La construction d’une nouvelle zone industrielle de 1 000 ha à Kpangbambo illustre également les ambitions industrielles de la ville, notamment dans les secteurs de l’agroalimentaire, du textile et de la transformation de produits agricoles.
Un commerce en mutation
La relance se manifeste également à travers l’installation de nouvelles enseignes commerciales telles qu’Auchan ou China Mall. Plusieurs entreprises opérant dans la transformation du beurre de karité ou la fabrication de produits cosmétiques renforcent leur présence à Bouaké.
Le président régional de la Chambre de commerce et d’industrie, Dr Paul Dakuyo, estime que les indicateurs économiques de la ville connaissent une évolution favorable, marquée par un regain d’intérêt des industriels.
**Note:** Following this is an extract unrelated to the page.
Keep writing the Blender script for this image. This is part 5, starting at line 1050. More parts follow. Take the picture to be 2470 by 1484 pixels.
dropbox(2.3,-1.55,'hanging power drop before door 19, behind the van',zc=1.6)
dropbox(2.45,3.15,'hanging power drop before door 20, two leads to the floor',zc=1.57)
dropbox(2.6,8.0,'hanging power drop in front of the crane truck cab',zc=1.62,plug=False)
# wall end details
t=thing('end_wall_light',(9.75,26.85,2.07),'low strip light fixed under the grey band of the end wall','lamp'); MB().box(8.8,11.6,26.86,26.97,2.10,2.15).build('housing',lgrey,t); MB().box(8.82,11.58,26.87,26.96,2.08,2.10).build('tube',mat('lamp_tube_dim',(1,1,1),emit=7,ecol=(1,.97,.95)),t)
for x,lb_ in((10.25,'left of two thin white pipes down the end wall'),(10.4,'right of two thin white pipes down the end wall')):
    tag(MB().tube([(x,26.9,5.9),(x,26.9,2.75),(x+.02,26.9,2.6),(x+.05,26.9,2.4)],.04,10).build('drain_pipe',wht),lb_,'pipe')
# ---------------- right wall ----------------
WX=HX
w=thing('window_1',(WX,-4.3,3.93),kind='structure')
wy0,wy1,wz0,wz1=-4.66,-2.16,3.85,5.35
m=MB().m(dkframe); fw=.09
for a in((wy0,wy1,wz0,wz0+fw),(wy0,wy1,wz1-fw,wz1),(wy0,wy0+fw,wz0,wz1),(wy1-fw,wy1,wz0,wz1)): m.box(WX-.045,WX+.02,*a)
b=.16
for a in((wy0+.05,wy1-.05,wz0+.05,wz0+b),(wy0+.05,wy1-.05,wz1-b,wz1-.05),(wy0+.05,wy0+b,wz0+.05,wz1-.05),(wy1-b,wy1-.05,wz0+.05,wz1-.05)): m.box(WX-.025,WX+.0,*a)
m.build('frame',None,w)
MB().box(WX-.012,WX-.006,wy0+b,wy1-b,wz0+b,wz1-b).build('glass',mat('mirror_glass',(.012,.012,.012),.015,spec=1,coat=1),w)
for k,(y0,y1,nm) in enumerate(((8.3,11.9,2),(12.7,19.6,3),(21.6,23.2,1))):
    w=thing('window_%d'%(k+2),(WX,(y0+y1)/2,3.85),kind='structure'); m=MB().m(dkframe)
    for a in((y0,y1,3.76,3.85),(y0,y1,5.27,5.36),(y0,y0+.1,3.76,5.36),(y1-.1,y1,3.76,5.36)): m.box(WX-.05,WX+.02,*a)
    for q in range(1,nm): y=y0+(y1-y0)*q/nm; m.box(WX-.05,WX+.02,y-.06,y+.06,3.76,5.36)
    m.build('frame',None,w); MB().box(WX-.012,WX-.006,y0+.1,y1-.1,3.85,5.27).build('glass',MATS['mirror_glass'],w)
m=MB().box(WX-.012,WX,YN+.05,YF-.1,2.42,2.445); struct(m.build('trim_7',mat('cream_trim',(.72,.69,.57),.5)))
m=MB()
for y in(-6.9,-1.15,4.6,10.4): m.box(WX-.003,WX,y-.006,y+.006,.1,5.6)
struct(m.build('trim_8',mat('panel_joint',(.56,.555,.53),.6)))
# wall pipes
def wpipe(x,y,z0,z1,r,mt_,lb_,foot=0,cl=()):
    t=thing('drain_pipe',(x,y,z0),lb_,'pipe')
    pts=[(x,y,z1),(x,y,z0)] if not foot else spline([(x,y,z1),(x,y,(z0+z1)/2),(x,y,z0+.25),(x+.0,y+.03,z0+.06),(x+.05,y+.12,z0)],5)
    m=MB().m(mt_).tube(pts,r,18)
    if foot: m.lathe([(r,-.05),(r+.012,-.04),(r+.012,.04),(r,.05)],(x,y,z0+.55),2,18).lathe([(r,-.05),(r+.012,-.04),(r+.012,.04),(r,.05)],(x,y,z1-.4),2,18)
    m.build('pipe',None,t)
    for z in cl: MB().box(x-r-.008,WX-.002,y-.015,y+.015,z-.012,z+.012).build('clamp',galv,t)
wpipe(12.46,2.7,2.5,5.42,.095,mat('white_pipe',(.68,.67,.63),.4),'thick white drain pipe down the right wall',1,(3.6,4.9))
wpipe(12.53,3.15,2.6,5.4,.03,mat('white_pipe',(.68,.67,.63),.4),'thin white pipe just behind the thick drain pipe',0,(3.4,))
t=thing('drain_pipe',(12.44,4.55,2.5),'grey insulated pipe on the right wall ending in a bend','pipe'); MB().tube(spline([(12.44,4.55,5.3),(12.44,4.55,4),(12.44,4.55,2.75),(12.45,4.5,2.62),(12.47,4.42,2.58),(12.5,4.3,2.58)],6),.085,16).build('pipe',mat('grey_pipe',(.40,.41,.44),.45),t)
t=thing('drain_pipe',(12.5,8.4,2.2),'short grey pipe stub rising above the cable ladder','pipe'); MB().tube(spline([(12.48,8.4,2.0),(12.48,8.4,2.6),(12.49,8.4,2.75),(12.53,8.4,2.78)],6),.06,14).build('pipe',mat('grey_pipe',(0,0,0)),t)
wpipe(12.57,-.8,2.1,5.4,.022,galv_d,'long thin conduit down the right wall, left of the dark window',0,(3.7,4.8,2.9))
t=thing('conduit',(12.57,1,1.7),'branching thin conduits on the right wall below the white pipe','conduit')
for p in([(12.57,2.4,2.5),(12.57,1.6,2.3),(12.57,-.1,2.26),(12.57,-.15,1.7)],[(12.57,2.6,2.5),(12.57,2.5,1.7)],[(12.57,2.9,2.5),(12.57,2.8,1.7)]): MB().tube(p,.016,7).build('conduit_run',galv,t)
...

Le secteur bancaire accompagne cette dynamique, avec l’implantation de nombreux établissements tels qu’Orabank, BDU-CI, UBA, BOA, BICICI, Société générale, Banque Atlantique, Afriland First Bank, BHCI, ainsi que plusieurs institutions de microfinance. Cette présence accrue facilite l’accès aux services financiers pour les opérateurs économiques.
Le commerce de gros, particulièrement actif, s’appuie sur un réseau de camions transportant des produits vivriers, des unités de transformation et des dépôts de matériaux de construction. L’achèvement prochain du grand marché couvert de 10 000 places devrait renforcer cette activité.
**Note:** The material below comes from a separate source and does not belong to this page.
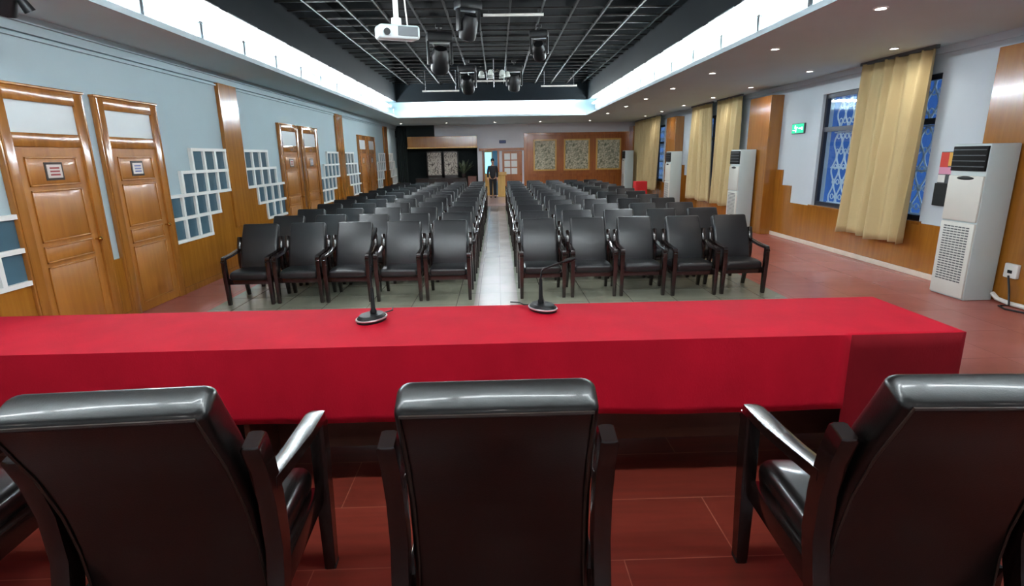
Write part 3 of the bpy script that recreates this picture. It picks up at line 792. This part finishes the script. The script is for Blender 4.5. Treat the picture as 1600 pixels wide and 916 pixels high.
for k in range(34):
    a = random.uniform(0, 2*PI); el = random.uniform(.5, 1.4); L = random.uniform(.35, .75)
    d = Vector((math.cos(a)*math.cos(el), math.sin(a)*math.cos(el)*.7, math.sin(el))); sd_ = Vector((-math.sin(a), math.cos(a), 0))*.05
    p = Vector((0, 0, .18)); lf.loft([[p+d*L*.3-sd_*.4, p+d*L*.3+sd_*.4, p+d*L*.3+Vector((0, 0, .006))], [p+d*L*.65-sd_, p+d*L*.65+sd_, p+d*L*.65+Vector((0, 0, .01))], [p+d*L-sd_*.2, p+d*L+sd_*.2-Vector((0, 0, .02)), p+d*L+Vector((0, 0, .004))]])
    lf.tube([p, p+d*L*.35], .005, 5)
lf.done('leaves', 'leaf', pp, True)
# doorway
dw = empty('door_20', (-.66, YB, .09)); dw['kind'] = 'structure'
f = MB(); f.box(-.06, .0, -.06, .2, 0, 2.14); f.box(.66, .74, -.06, .2, 0, 2.14); f.box(-.2, 2.05, -.07, -.005, 2.1, 2.22)
f.done('door_frame', 'panelwood', dw)
lf = MB(); lf.box(.02, .42, .06, .1, 0, 1.05); lf.box(.02, .07, .06, .1, 1.05, 2.1); lf.box(.37, .42, .06, .1, 1.05, 2.1); lf.box(.07, .37, .06, .1, 2.03, 2.1)
lf.done('door_leaf', 'yellow_wood', dw); B(.07, .37, .075, .085, 1.05, 2.03).done('pane', 'bluepane', dw)
dl = empty('door_21', (.23, YB, .09)); dl['kind'] = 'structure'
lf = MB(); lf.box(0, .95, -.055, -.005, 0, 2.08, .006)
lf.done('door_leaf', 'panelwood', dl)
pn = MB()
for ix in range(2):
    for iz in range(3): pn.box(.10+ix*.33, .38+ix*.33, -.062, -.055, 1.0+iz*.34, 1.29+iz*.34)
pn.done('panes', 'white', dl); MB().ball((.88, -.09, 1.0), .03).done('door_knob', 'brass', dl, True)
bs_ = tag(empty('door_plate', (.26, YB, 2.6)), 'small navy sign plate on the white wall above the far doorway', 'sign')
B(-.16, .16, -.03, 0, -.07, .07, .004).done('plate', 'navy', bs_)
t_ = MB()
for q in range(4): t_.box(-.12+q*.065, -.08+q*.065, -.034, -.03, -.03, .03)
t_.done('lettering', 'sign_blue', bs_)
lc = tag(empty('wooden_lectern', (.17, 26.2, .09)), 'yellow wooden lectern standing by the far doorway next to the person', 'lectern')
B(-.22, .22, -.16, .16, 0, .06, .008).done('base', 'yellow_wood', lc); B(-.18, .18, -.13, .13, .06, 1.0, .01).done('body', 'yellow_wood', lc)
tp = B(-.24, .24, -.2, .2, -.02, .02, .008); tp.xform(Matrix.Translation((0, 0, 1.05)) @ Matrix.Rotation(.3, 4, 'X')); tp.done('top', 'yellow_wood', lc)
# carved wall panels
wpn = MB(); wpn.box(1.32, XR-.3, YB-.05, YB, .09, 2.95); wpn.box(1.32, XR-.3, YB-.08, YB, 2.86, 2.98, .006); wpn.box(1.32, XR-.3, YB-.08, YB, .95, 1.08, .006); wpn.box(1.27, 1.42, YB-.09, YB, .09, 2.98, .008)
struct('trim_%d' % ntrim, wpn, 'panelwood'); ntrim += 1
for i, (x0, x1) in enumerate(((1.72, 2.83), (3.18, 4.42), (4.72, 5.92))):
    p = tag(empty('carved_panel', ((x0+x1)/2, YB-.05, 1.22)), 'carved pale relief panel in yellow frame on the far wall, %s' % ('next to the doorway' if i == 0 else 'the middle one' if i == 1 else 'next to the air conditioner'), 'wall panel', 'carved panels on the far wall')
    h = (x1-x0)/2
    f = MB()
    for a in (-h, h-.07): f.box(a, a+.07, -.05, 0, 0, 1.46, .006)
    for z in (0, 1.39): f.box(-h+.07, h-.07, -.05, 0, z, z+.07, .006)
    f.done('frame', 'yellow_wood', p); B(-h+.07, h-.07, -.025, 0, .07, 1.39).done('relief', 'relief', p)
rb = tag(empty('covered_side_table', (5.13, 20.0, 0)), 'small table draped in red cloth by the far curtain', 'table')
rings = []
for r in range(9):
    q = r/8; rings.append([((.21+.03*q+.012*q*math.sin(k*1.9))*max(-1, min(1, 1.35*math.cos(2*PI*k/40))), (.21+.03*q+.012*q*math.sin(k*1.9))*max(-1, min(1, 1.35*math.sin(2*PI*k/40))), .98-.93*q) for k in range(40)])
MB().loft(rings).done('red_cloth', 'red', rb, True)
for a in (-.17, .17):
    for b2 in (-.17, .17): B(a-.015, a+.015, b2-.015, b2+.015, 0, .95).done('leg', 'darkwood', rb)

# ------------------------------------------------------------------ person at the far doorway
def skinned(name, verts, edges, m, parent, sub=1):
    me = bpy.data.meshes.new(name); me.from_pydata([v[:3] for v in verts], edges, []); me.materials.append(M[m])
    o = bpy.data.objects.new(name, me); COL.objects.link(o); o.parent = parent
    md = o.modifiers.new('skin', 'SKIN'); md.use_smooth_shade = True
    for v, r in zip(me.skin_vertices[0].data, verts): v.radius = (r[3], r[4] if len(r) > 4 else r[3])
    me.skin_vertices[0].data[0].use_root = True
    s = o.modifiers.new('sub', 'SUBSURF'); s.levels = sub; s.render_levels = sub
    return o
ps = tag(empty('person', (-.235, 25.6, .09)), 'person in dark jacket and trousers standing by the far doorway', 'person')
V = [(0, 0, .92, .13, .10), (0, 0, 1.12, .125, .09), (0, 0, 1.33, .15, .095), (0, 0, 1.44, .07, .065), (0, -.01, 1.52, .05), (0, -.02, 1.60, .075, .085), (0, -.015, 1.68, .07, .085),
     (-.17, 0, 1.37, .055), (-.21, .01, 1.10, .043), (-.21, -.05, .86, .034), (.17, 0, 1.37, .055), (.21, .01, 1.10, .043), (.2, -.05, .86, .034),
     (-.085, 0, .84, .085), (-.09, -.01, .48, .06), (-.10, .02, .1, .045), (-.10, -.10, .04, .04), (.085, 0, .84, .085), (.09, -.03, .48, .06), (.10, -.02, .1, .045), (.10, -.14, .04, .04)]
Ed = [(0, 1), (1, 2), (2, 3), (3, 4), (4, 5), (5, 6), (2, 7), (7, 8), (8, 9), (2, 10), (10, 11), (11, 12), (0, 13), (13, 14), (14, 15), (15, 16), (0, 17), (17, 18), (18, 19), (19, 20)]
# hands: palm, five fingers
for s, wr_ in ((-1, 9), (1, 12)):
    x, y, z = V[wr_][:3]; pi_ = len(V); V.append((x, y-.01, z-.05, .03, .018)); Ed.append((wr_, pi_))
    for k, (dy, L) in enumerate(((-.03, .07), (-.01, .08), (.01, .075), (.028, .06))):
        a = len(V); V.append((x, y-.01+dy, z-.10, .009)); V.append((x-s*.012, y-.015+dy, z-.10-L, .008)); Ed += [(pi_, a), (a, a+1)]
    a = len(V); V.append((x-s*.02, y-.045, z-.06, .010)); V.append((x-s*.02, y-.06, z-.10, .009)); Ed += [(pi_, a), (a, a+1)]
skinned('body', V, Ed, 'skin', ps, 2)
J = [(0, 0, .80, .165, .135), (0, 0, 1.06, .155, .125), (0, 0, 1.34, .165, .112), (0, 0, 1.435, .085, .08), (-.175, 0, 1.38, .068), (-.215, .01, 1.10, .055), (-.212, -.045, .90, .046), (.175, 0, 1.38, .068), (.215, .01, 1.10, .055), (.203, -.045, .90, .046)]
skinned('jacket', J, [(0, 1), (1, 2), (2, 3), (2, 4), (4, 5), (5, 6), (2, 7), (7, 8), (8, 9)], 'darkcloth', ps, 2)
T = [(0, 0, .95, .14, .115), (-.087, 0, .82, .098), (-.09, -.01, .48, .075), (-.10, .02, .07, .06), (.087, 0, .82, .098), (.09, -.03, .48, .075), (.10, -.02, .07, .06)]
skinned('trousers', T, [(0, 1), (1, 2), (2, 3), (0, 4), (4, 5), (5, 6)], 'darkcloth', ps, 2)
for s in (-1, 1): MB().ball((s*.10, -.07 if s < 0 else -.11, .035), .05, (.9, 2.3, .8)).done('shoe', 'rubber', ps, True)
MB().ball((0, .008, 1.675), .092, (.92, 1.05, 1.0)).done('hair', 'hair', ps, True)
fc = MB(); fc.ball((0, -.105, 1.615), .014, (.8, 1, 1.3), 8, 6); fc.ball((-.078, -.01, 1.62), .02, (.4, .8, 1.3), 8, 6); fc.ball((.078, -.01, 1.62), .02, (.4, .8, 1.3), 8, 6)
fc.done('nose_and_ears', 'skin', ps, True)
ey = MB()
for s in (-1, 1): ey.ball((s*.032, -.094, 1.645), .010, (1.2, .6, .7), 8, 6)
ey.box(-.025, .025, -.102, -.095, 1.572, 1.578); ey.done('eyes_and_mouth', 'hair', ps, True)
L’agriculture, un pilier toujours central
L’agriculture demeure un secteur essentiel de l’économie locale. La région produit du riz, du maïs, de l’igname, de la mangue, du coton et de l’anacarde. Des programmes tels que le PNIA ou les projets PROPACOM, PPCA, PRORIL, PRO2M et MCA-CI contribuent à la modernisation de la filière, notamment à travers la mécanisation, l’irrigation et l’accompagnement des coopératives.
Le directeur régional de l’OCPV, Norbert N’Guessan, souligne que les crises ont désorganisé la commercialisation des produits vivriers. Les marchés restructurés et les convois organisés ont ensuite permis de stabiliser l’approvisionnement local.
Le marché de gros d’intérêt national et les cinq nouveaux marchés de proximité en construction dans le Gbêkê faciliteront la distribution des produits. L’OCPV prépare en outre le lancement d’une plateforme digitale, E-grenier, pour moderniser les transactions agricoles.
Complémentarité entre PME et agriculture
L’interaction entre agriculture et PME soutient la reprise économique. Les exploitants fournissent les matières premières tandis que les entreprises locales assurent leur transformation, leur conditionnement ou leur distribution. Ce modèle favorise la création de chaînes de valeur locales et d’emplois.

Des avancées tangibles mais des défis persistants
Les évolutions observées à Bouaké incluent la reprise des investissements, la modernisation des infrastructures, la diversification des activités, la création de zones d’activité, l’amélioration de l’accès aux services financiers.
Cependant, plusieurs défis subsistent, notamment la nécessité de renforcer les infrastructures routières, l’amélioration de l’accès au financement pour les PME, la formation professionnelle adaptée aux besoins des entreprises, la sécurité foncière pour les agriculteurs, la lutte contre l’informalité.
Perspectives
Bouaké, longtemps marquée par les effets des crises, évolue vers une nouvelle phase de développement économique. Les initiatives publiques, combinées au dynamisme du secteur privé et aux performances agricoles, contribuent à repositionner la ville comme un pôle en croissance. Les autorités locales projettent, à moyen terme, de renforcer son rôle industriel et commercial au niveau national.